The algorithm is based on the Ring-Learning-With-Error problem, which is conjectured to be hard and quantum-resistant.

The implementation is supposed to be constant time (https://en.wikipedia.org/wiki/Timing_attack).

Also this C implementation https://github.com/dstebila/rlwekex provided by the authors of the paper was used as a reference for some parts, such as the lookup table for the gaussian sampling (as would be mentioned later) and some bitwise utility functions.

Since lattice-based and learning-with-errors cryptography seems very promising, specially the facts that it is quantum-resistant (so far), and that it presents more opportunities for much more powerful tools like homomorphic encryption. I thought starting here would be a good introduction to the topic, and possibly used as a basis to build homomorphic encryption with the same primitives.

Homomorphic encryption provides this wonderful ability to do computations on encrypted data, which could have amazing implications and applications that are based on the fact that you can delegate computations to an untrusted third-party, without them being able to infer anything about the data being processed.

So the goal is to extend on this to include homomorphic encryption and eventually build applications on top of these cryptosystems. I am personally very interested in the possibility it presents to push for the decentralization of the web and democratizing the supply of compute resources.

At the moment the primitives are implemented for a key exchange, a good example would be key_exchange_test.go.

Enhancing the API to be more friendly than the status quo would be ongoing.

The sampling was implemented following the paper, which shows an algorithm for sampling from a distribution extremely similar to a one-dimensional discrete gaussian distribution with standard deviation 8 / sqrt(2*PI).

The values for the precomputed lookup table were referenced and double-checked against the values in https://github.com/dstebila/rlwekex in rlwe_table.h.

All the polynomial arithmetic is done in the ring of polynomials modulo (X^1024 + 1) with coefficients modulo (2^32 - 1). (https://en.wikipedia.org/wiki/Polynomial_ring)

Polynomial multiplication is implemented via an FFT-like algorithm based on the paper "Henri J. Nussbaumer. Fast Polynomial Transform Algorithms for Digital Convolution. IEEE Transactions on Acoustics, Speech and Signal Processing, April 1980." The paper describes an algorithm for performing a number-theoretic discrete fourier transform which is FFT-like, specifically in the ring of polynomials mod (X^n + 1) where n is a power of 2.

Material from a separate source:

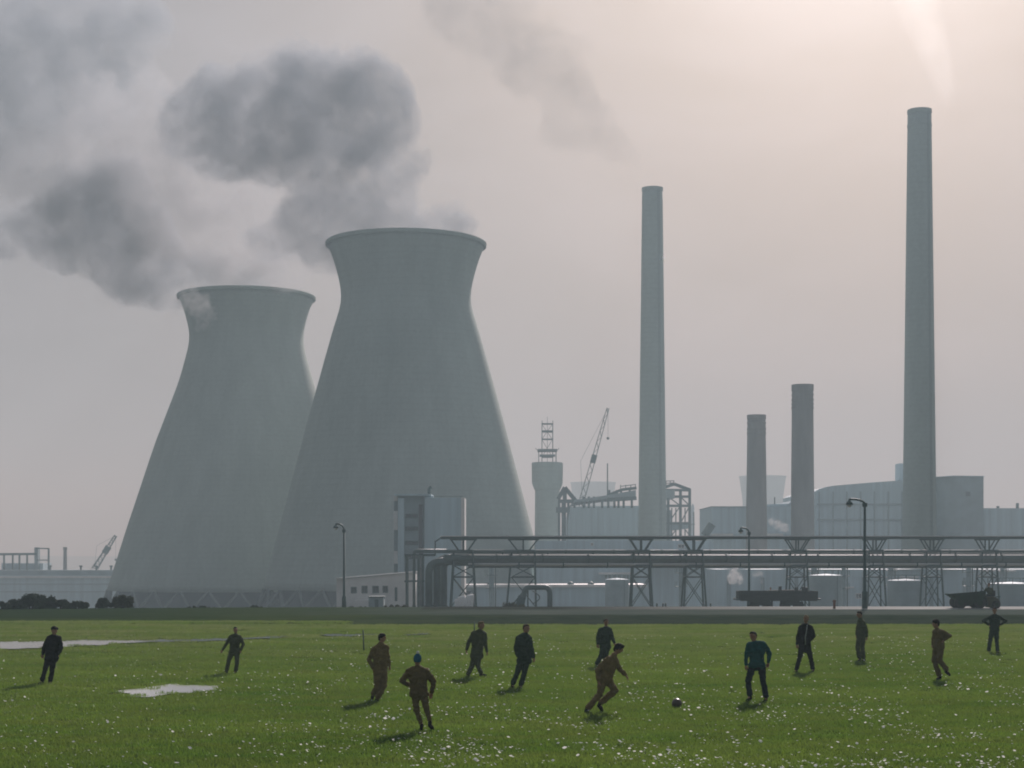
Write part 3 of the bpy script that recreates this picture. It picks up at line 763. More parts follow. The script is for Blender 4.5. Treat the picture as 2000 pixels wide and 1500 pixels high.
# pipes coming down at the left end
def riser(x, ytop, r, dd, label, m, turn=None):
    v = rk(x, 1190, dd); zg = gz(v.x, v.y)
    root = thing('riser_pipe', (v.x, v.y, zg), label, 'pipe', 'pipes turning down at the left end')
    top = rk(x, ytop, dd); pts = [Vector((v.x, v.y, zg - .2)), Vector((v.x, v.y, top.z - r * 2.5))]
    if turn is not None:
        e = rk(turn[0], turn[1], dd); c0 = pts[-1]; c1 = Vector((v.x, v.y, top.z))
        for i in range(1, 9):
            t = i / 8; pts.append(c0 * (1 - t) ** 2 + c1 * 2 * t * (1 - t) + (c1 + (e - c1).normalized() * r * 2.6) * t * t)
        pts.append(e)
    else: pts.append(top)
    mb = MB(); mb.tube(pts, r, 12); obj('pipe_run', mb, m, root, shade=True)
    mb = MB(); a = Vector((v.x, v.y, zg + .3)); mb.tube([a, a + Vector((0, 0, .18))], r * 1.35, 12); obj('flange', mb, STEEL, root)
    return root
riser(838, 1100, .46, -.3, 'fat dark pipe curving up from the ground to join the bridge, outer one', LAG, (880, 1094))
riser(853, 1092, .46, .5, 'fat dark pipe curving up from the ground to join the bridge, inner one', LAG, (884, 1090))
riser(866, 1096, .40, 1.4, 'dark pipe close behind the fat curved ones', LAG, (892, 1096))
riser(826, 1084, .14, -.7, 'slim upright pipe left of the fat curved ones', LAG, (850, 1084))
riser(809, 1075, .17, -.2, 'slim upright pipe bending over at the top row', LAG, (872, 1075))
root = thing('pipe_support_frame', base(806, 198), 'open steel frame of posts and crossbars at the end of the pipes', 'frame')
for x in (795, 818):
    for dd in (-1.2, 1.2): a = rk(x, 1084, dd); b = rk(x, 1190, dd); b.z = gz(b.x, b.y) - .1; mb = MB(); mb.bar(a, b, .2); obj('post', mb, STEEL, root)
mb = MB()
for y in (1084, 1135):
    for dd in (-1.2, 1.2): mb.bar(rk(791, y, dd), rk(850 if y < 1100 else 828, y, dd), .18)
mb.bar(rk(850, 1056, 0), rk(850, 1084, 0), .15).bar(rk(862, 1050, 0), rk(850, 1058, 0), .15)
obj('crossbar', mb, STEEL, root)

# upright pipe loop on the ground
Dl = 190
v0 = at(1050, 1190, Dl); zg = gz(v0.x, Dl)
root = thing('pipe_loop', (v0.x, Dl, zg), 'thick upright pipe loop like a square arch, standing under the bridge', 'pipe loop')
def lp(px, y): return at(px, y, Dl)
k = F / Dl; r = .30
pts = []
xa, xb, yt = 1024, 1074, 1147
pts.append(Vector((lp(xa - 6, 0).x, Dl, zg - .2))); pts.append(lp(xa - 3, yt + 22))
for i in range(9):
    t = math.pi / 2 * i / 8; pts.append(lp(xa + 10 - 10 * math.cos(t), yt + 12 - 12 * math.sin(t)))
for i in range(9):
    t = math.pi / 2 * i / 8; pts.append(lp(xb - 10 + 10 * math.sin(t), yt + 12 - 12 * math.cos(t)))
pts.append(Vector((lp(xb, 0).x, Dl, zg - .2)))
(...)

In summary the algorithm exploits two properties of the ring:

1. X is a 2n-th principal root of unity in the ring. (since X^2n is 1 mod (X^n + 1))
2. Multiplying a polynomial by X corresponds to circular-shifting the polynomial by 1 place and flipping the sign of the overflow terms.

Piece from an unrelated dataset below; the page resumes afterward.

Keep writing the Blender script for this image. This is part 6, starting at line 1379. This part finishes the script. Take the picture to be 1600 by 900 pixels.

Apart from the general RLWE operations, the key exchange uses a reconciliation mechanism for the two parties to agree on a common key. This mechanism is explained very nicely in Section 3 of the paper "Lattice Cryptography for the Internet. Chris Peikert, 2014".

Consists mainly of 3 components:

• Modular rounding function
• Cross rounding function
• Reconciliation function

The algorithm relies on the following premises:

1. If an element v is uniformly random, then the modular rounding of v is uniformly random given the cross rounding of v.
2. Given an element w which is sufficiently close to v and the cross rounding of v, we can recover the modular rounding of v, which is the agreed-on key between the two parties.

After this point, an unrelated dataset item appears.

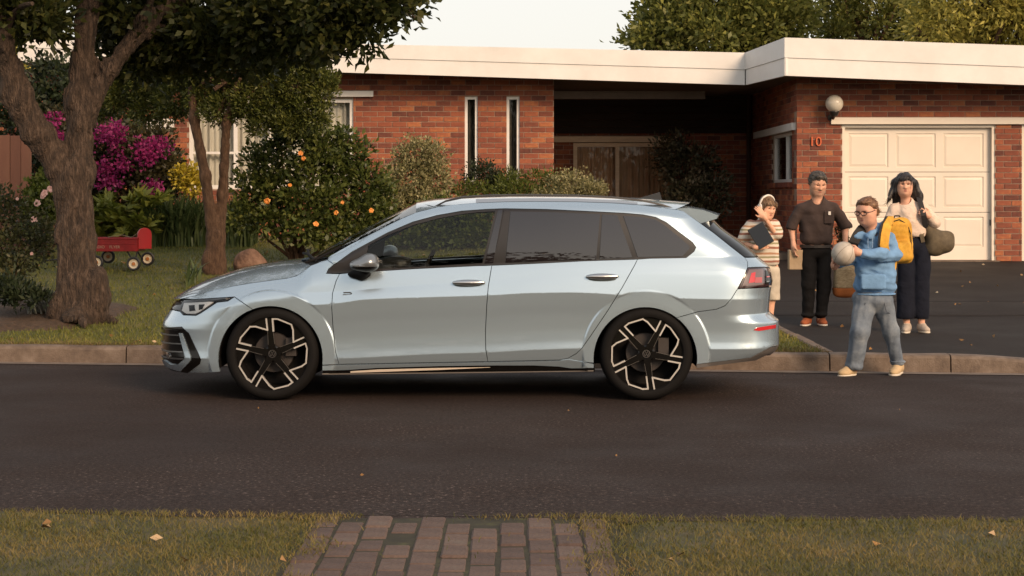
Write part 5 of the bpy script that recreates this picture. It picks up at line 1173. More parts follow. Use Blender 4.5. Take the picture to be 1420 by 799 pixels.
# underside and wheel housings
mb = MB(); mb.box(-2.1, 1.45, YC - .55, YC + .55, .235, .28); mb.box(-1.3, .6, YC - .80, YC + .80, .2, .23); mb.build("floor_pan", blackm, car)
for (cx, cz, r) in AR:
    for s in (-1, 1):
        mb = MB(); V = []; F = []; n = 20
        for i in range(n + 1):
            a = R(-15 + 210 * i / n)
            for w in (.878, .50): V.append((cx + (r + .012) * math.cos(a), YC + s * w, cz + (r + .012) * math.sin(a)))
        for i in range(n): F.append((2 * i, 2 * i + 1, 2 * i + 3, 2 * i + 2))
        F.append(tuple(2 * i + 1 for i in range(n + 1))); mb.add(V, F); mb.build("wheel_housing", blackm, car, fix=False)
# wheels
WR = .336; RS = 1.10
def make_wheel(cx, s, phase):
    y0 = YC + s * .872; c = (cx, y0, WR)
    def f(w): return y0 - s * w            # w metres inward from the outer face
    mb = MB(); mb.lathe([(.262, f(-.0)), (.259, f(.01)), (.25, f(.03)), (.235, f(.19))], (cx, 0, WR), 'y', 48); mb.lathe([(.0, f(.10)), (.14, f(.10)), (.145, f(.115)), (.0, f(.115))], (cx, 0, WR), 'y', 40, 1); mb.lathe([(.235, f(.19)), (0, f(.19))], (cx, 0, WR), 'y', 40)
    for a0 in (25,):
        mb.box(cx + .09, cx + .165, min(f(.06), f(.14)), max(f(.06), f(.14)), WR - .02, WR + .11, 1)
    w_ = mb.build("wheel", [blackm, mat("brake_disc", (.045, .037, .034), rough=.5, metal=.3)], car, smooth=True)
    mb = MB(); prof = [(.262, f(.03)), (.262, f(-.004)), (.267, f(-.012)), (.277, f(-.016)), (.298, f(-.018)), (.315, f(-.010)), (.328, f(.006)), (.335, f(.028)), (.336, f(.06)), (.336, f(.16)), (.33, f(.20)), (.24, f(.215))]
    mb.lathe(prof, (cx, 0, WR), 'y', 64); mb.build("tyre", rubber, w_, smooth=True)
    sp_ = MB(); tr = MB(); ln_ = MB()
    def P(r, a): return (cx + RS * r * math.cos(R(a)), WR + RS * r * math.sin(R(a)))
    def plate(mb2, poly, fw0, fw1, mi=0): mb2.prism(poly, f(fw0), f(fw1), mi)
    for u in range(5):
        A = phase + 72 * u
        # spoke: two black bars each side of a slot
        def pp(r, t): # along the spoke axis r, sideways t
            a = R(A); r = r * RS; return (cx + r * math.cos(a) - t * math.sin(a), WR + r * math.sin(a) + t * math.cos(a))
        plate(sp_, [pp(.03, -.027), pp(.10, -.0215), pp(.165, -.0185), pp(.236, -.021), pp(.236, .021), pp(.165, .0185), pp(.10, .0215), pp(.03, .027)], .012, .05)
        # window rim plates following the bright outline
        o1 = [pp(.160, .019), pp(.232, .020), P(.236, A + 9), P(.236, A + 64), P(.236, A + 72 - 6)]
        outer = [pp(.232, .022)]
        path_ = [pp(.236, .021), pp(.158, .0185), P(.208, A + 26), P(.229, A + 34), P(.231, A + 58), P(.228, A + 66.5), P(.150, A + 72 - 8.0)]
        for t_ in (-1, 1):  # thin grey lines painted as highlights along the spoke bars
            q0, q1 = pp(.062, .0235 * t_), pp(.150, .0192 * t_); dx, dz = q1[0] - q0[0], q1[1] - q0[1]; l = math.hypot(dx, dz); nx, nz = -dz / l * .0014, dx / l * .0014
            plate(ln_, [(q0[0] + nx, q0[1] + nz), (q1[0] + nx, q1[1] + nz), (q1[0] - nx, q1[1] - nz), (q0[0] - nx, q0[1] - nz)], .0105, .02)
        w2 = .0054
        for i in range(len(path_) - 1):
            (x0, z0), (x1, z1) = path_[i], path_[i + 1]; dx, dz = x1 - x0, z1 - z0; l = math.hypot(dx, dz); nx, nz = -dz / l * w2, dx / l * w2; ex, ez = dx / l * w2 * .8, dz / l * w2 * .8
            plate(tr, [(x0 + nx - ex, z0 + nz - ez), (x1 + nx + ex, z1 + nz + ez), (x1 - nx + ex, z1 - nz + ez), (x0 - nx - ex, z0 - nz - ez)], .002 - .0006 * (i % 2), .03)
        plate(sp_, [pp(.158, .019), pp(.236, .021), P(.237, A + 18), P(.232, A + 32), P(.206, A + 26)], .010, .04)
        plate(sp_, [P(.206, A + 26), P(.237, A + 30), P(.237, A + 60), P(.222, A + 58), P(.222, A + 36)], .011, .04)
    sp_.lathe([(0, f(.020)), (.050, f(.020)), (.060, f(.026)), (.062, f(.06))], (cx, 0, WR), 'y', 30)
    rf = sp_.build("rim", blackg, w_); ln_.build("spoke_highlight", mat("spoke_highlight_grey", (.22, .20, .18), rough=.3, metal=.8), w_, "stuff")
    tr.build("rim_trim", mat("machined_alloy", (.82, .77, .71), rough=.32, metal=.7), w_)
    mb = MB(); mb.lathe([(0, f(.011)), (.024, f(.012)), (.029, f(.018))], (cx, 0, WR), 'y', 24); hc = mb.build("hub_cap", blackg, w_, smooth=True)
    mb = MB(); mb.lathe([(.024, f(.0105)), (.0285, f(.0105)), (.0285, f(.016)), (.024, f(.016))], (cx, 0, WR), 'y', 28)
    for pl in ([(-.012, .022), (-.001, .003), (.001, .003), (.012, .022)], [(-.021, .012), (-.010, -.019), (0, .001), (.010, -.019), (.021, .012)]):
        for (a, b), (c2, d2) in zip(pl[:-1], pl[1:]):
            dx, dz = c2 - a, d2 - b; l = math.hypot(dx, dz); nx, nz = -dz / l * .0021, dx / l * .0021
            mb.prism([(cx - s * (-1) * 0 + (a + nx) * -s * -1 if False else cx + (a + nx), WR + b + nz), (cx + c2 + nx, WR + d2 + nz), (cx + c2 - nx, WR + d2 - nz), (cx + a - nx, WR + b - nz)], f(.0095), f(.014))
    mb.build("hub_emblem", chrome, w_)
    mb = MB()
    for u in range(5):
        a = R(phase + 36 + 72 * u); mb.lathe([(0, f(.022)), (.007, f(.022)), (.009, f(.03))], (cx + .044 * math.cos(a), 0, WR + .044 * math.sin(a)), 'y', 8)
    mb.build("wheel_bolt", satin, w_, 'stuff')
for i, (cx, cz, r) in enumerate(AR):
    for s in (-1, 1): make_wheel((377.2 - CX) * 11.82 / FPX if i == 0 else (896.6 - CX) * 11.82 / FPX, s, 95 if i == 0 else 62)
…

Since this is my first attempt at implementing a crypto library, it could potentially contain a bunch of mistakes and vulnerabilities, either in the theory and the understanding of the cryptosystem itself or the implementation.

Contributions, suggestions and guidance are more than welcome!

Also a deep-dive write-up for explaining the algorithm, some of the relevant mathematics behind it and other topics that help understanding lattice-based crypto and (R)LWE generally, and this algorithm specifically, is in progress. The write-up aims at reducing the friction to understand and get involved in this very interesting area, hopefully bringing much more ideas and perspectives and adding more driving force.